Trump has been at the center of this year’s midterm campaigns, and his influence was being tested in different ways as four states and the District of Columbia held primaries.
Among Democrats, the primaries hinge on longstanding divides between progressives and moderates as the party tries to chart the best path forward to November.
Robert White Jr. wins Democratic primary for DC’s delegate to Congress
He becomes the favorite to replace 18-term delegate Eleanor Holmes Norton, who decided to not seek reelection in the heavily Democratic city.

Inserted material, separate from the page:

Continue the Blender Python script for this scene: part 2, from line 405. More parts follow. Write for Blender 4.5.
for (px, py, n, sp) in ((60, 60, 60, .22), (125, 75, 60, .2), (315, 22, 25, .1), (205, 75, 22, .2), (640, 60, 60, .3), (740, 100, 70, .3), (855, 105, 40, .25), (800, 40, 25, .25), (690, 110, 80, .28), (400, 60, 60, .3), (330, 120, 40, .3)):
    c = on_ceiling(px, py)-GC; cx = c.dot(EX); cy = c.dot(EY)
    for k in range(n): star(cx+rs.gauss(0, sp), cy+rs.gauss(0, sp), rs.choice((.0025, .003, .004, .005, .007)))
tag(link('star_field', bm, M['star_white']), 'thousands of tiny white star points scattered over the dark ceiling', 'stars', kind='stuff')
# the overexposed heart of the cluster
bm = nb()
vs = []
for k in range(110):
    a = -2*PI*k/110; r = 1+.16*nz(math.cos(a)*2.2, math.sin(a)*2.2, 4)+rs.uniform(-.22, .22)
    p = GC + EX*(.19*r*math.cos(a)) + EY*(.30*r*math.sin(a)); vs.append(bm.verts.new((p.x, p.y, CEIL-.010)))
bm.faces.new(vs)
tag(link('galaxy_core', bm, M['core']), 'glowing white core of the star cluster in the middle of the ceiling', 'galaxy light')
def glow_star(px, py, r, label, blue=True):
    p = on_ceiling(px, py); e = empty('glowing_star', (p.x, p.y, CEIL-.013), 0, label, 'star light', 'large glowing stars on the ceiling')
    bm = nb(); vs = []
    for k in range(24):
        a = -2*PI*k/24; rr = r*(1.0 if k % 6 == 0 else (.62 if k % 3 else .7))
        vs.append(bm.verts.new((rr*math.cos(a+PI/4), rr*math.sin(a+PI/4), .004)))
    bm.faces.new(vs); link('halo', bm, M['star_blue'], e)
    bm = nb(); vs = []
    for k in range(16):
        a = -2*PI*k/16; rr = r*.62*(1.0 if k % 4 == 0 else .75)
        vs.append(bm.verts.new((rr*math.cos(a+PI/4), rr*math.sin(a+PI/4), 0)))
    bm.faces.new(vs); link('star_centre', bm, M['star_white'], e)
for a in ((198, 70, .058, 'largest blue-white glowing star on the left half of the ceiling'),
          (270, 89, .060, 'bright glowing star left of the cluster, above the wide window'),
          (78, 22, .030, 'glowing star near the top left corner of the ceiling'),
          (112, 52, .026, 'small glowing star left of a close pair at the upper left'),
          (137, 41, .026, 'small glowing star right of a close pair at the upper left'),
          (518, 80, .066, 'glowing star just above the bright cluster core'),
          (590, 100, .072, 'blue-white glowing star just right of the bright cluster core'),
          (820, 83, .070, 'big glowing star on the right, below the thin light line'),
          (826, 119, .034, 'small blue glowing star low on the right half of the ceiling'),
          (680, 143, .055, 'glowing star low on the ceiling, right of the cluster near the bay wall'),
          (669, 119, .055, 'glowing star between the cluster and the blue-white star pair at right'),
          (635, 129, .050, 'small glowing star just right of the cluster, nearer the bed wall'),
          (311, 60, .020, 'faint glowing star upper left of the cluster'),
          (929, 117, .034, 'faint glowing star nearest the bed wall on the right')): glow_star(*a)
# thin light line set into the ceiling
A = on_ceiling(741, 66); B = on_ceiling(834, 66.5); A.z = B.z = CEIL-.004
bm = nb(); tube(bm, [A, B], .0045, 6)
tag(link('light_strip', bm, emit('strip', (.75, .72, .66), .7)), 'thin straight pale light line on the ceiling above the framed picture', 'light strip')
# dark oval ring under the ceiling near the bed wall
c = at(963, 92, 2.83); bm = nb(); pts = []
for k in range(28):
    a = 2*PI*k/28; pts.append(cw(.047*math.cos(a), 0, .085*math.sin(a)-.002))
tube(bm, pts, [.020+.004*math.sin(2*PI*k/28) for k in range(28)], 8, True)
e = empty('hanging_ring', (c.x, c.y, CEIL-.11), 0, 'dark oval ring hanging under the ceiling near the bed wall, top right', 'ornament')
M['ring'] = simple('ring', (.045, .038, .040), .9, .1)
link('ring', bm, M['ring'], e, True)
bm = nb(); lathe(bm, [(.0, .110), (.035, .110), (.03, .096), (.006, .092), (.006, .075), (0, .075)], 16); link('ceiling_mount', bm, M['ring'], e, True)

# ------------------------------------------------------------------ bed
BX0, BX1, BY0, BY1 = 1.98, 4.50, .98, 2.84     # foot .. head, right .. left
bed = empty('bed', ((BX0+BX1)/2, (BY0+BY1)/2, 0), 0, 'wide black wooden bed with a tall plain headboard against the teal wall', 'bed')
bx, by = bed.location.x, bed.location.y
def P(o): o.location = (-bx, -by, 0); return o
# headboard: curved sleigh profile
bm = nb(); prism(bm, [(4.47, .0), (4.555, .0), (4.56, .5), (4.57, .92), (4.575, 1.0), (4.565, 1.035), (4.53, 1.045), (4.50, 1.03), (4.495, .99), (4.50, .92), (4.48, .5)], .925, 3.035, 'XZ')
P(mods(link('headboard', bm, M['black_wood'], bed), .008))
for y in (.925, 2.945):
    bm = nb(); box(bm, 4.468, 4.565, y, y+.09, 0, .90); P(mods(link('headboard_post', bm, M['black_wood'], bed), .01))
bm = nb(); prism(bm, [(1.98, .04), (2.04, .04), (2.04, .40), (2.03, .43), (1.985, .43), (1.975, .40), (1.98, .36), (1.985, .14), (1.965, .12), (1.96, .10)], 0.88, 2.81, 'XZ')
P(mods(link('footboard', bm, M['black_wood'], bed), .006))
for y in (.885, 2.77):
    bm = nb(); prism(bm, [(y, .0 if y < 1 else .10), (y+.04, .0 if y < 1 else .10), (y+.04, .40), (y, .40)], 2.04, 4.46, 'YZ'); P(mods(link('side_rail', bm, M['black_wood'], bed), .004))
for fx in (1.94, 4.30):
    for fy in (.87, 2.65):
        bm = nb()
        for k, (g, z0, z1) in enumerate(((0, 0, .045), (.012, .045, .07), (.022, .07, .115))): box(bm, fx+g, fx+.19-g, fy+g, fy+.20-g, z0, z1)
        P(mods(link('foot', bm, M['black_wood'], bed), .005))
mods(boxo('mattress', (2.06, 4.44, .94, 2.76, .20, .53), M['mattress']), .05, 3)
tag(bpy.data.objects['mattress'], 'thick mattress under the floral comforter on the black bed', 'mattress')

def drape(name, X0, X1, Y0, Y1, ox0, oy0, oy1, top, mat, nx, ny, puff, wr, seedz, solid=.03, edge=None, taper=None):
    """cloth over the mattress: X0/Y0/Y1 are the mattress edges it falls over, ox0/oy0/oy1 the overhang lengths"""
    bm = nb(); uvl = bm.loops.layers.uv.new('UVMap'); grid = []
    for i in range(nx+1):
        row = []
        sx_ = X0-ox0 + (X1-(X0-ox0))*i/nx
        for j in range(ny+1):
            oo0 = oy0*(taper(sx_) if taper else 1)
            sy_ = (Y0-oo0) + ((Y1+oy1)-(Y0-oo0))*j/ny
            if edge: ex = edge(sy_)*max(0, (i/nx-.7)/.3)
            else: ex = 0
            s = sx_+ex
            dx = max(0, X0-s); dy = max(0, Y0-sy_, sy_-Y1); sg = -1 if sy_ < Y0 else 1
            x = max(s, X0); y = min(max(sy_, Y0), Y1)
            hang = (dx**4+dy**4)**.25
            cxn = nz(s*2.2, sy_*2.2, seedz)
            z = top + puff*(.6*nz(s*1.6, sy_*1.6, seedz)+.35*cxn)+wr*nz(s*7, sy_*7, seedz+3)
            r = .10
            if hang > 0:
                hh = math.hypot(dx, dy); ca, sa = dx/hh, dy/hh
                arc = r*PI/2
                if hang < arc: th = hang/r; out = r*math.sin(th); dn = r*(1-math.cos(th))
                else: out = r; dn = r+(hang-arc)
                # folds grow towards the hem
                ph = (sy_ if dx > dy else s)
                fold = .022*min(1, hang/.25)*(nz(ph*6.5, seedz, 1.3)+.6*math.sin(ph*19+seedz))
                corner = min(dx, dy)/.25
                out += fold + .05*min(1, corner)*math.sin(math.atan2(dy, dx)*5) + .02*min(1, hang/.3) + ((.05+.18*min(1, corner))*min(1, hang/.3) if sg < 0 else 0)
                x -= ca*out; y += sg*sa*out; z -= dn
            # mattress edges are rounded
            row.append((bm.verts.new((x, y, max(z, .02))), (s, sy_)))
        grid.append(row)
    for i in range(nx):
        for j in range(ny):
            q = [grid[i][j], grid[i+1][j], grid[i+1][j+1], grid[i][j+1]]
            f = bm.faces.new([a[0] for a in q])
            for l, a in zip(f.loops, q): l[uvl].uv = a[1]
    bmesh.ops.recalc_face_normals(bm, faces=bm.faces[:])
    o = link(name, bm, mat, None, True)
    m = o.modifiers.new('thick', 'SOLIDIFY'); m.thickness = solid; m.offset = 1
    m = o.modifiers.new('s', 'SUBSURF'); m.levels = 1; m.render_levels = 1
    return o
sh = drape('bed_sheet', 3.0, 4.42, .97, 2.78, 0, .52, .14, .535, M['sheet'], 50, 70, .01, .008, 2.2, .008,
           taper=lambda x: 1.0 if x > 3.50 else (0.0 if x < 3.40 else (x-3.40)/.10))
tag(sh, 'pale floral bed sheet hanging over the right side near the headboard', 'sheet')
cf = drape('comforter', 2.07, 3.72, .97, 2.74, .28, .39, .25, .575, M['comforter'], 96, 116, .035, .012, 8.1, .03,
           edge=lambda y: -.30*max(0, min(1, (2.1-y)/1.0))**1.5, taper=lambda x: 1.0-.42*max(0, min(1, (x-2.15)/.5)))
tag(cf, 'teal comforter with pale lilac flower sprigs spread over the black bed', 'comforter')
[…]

White, an at-large member of the D.C. Council, would become the third delegate in the district’s history, following Norton and Walter Fauntroy Jr., both politicians with national standing in the civil rights era.
Norton faced heavy pressure to step down from critics who argued she didn’t challenge the Trump administration strongly enough when it deployed the National Guard to the city, among other contentious actions.
DC mayoral candidate says Trump’s attacks on her energized voters
Trump last week threatened a federal takeover of Washington if Janeese Lewis George becomes the city’s next mayor. Lewis George, a self-described democratic socialist, said she believed that threat prompted people to go out and vote.
“Some people who weren’t paying attention to this race until the very end, when Trump made those comments, people were (like) ‘Wait a minute I need to pay attention,’” she told reporters.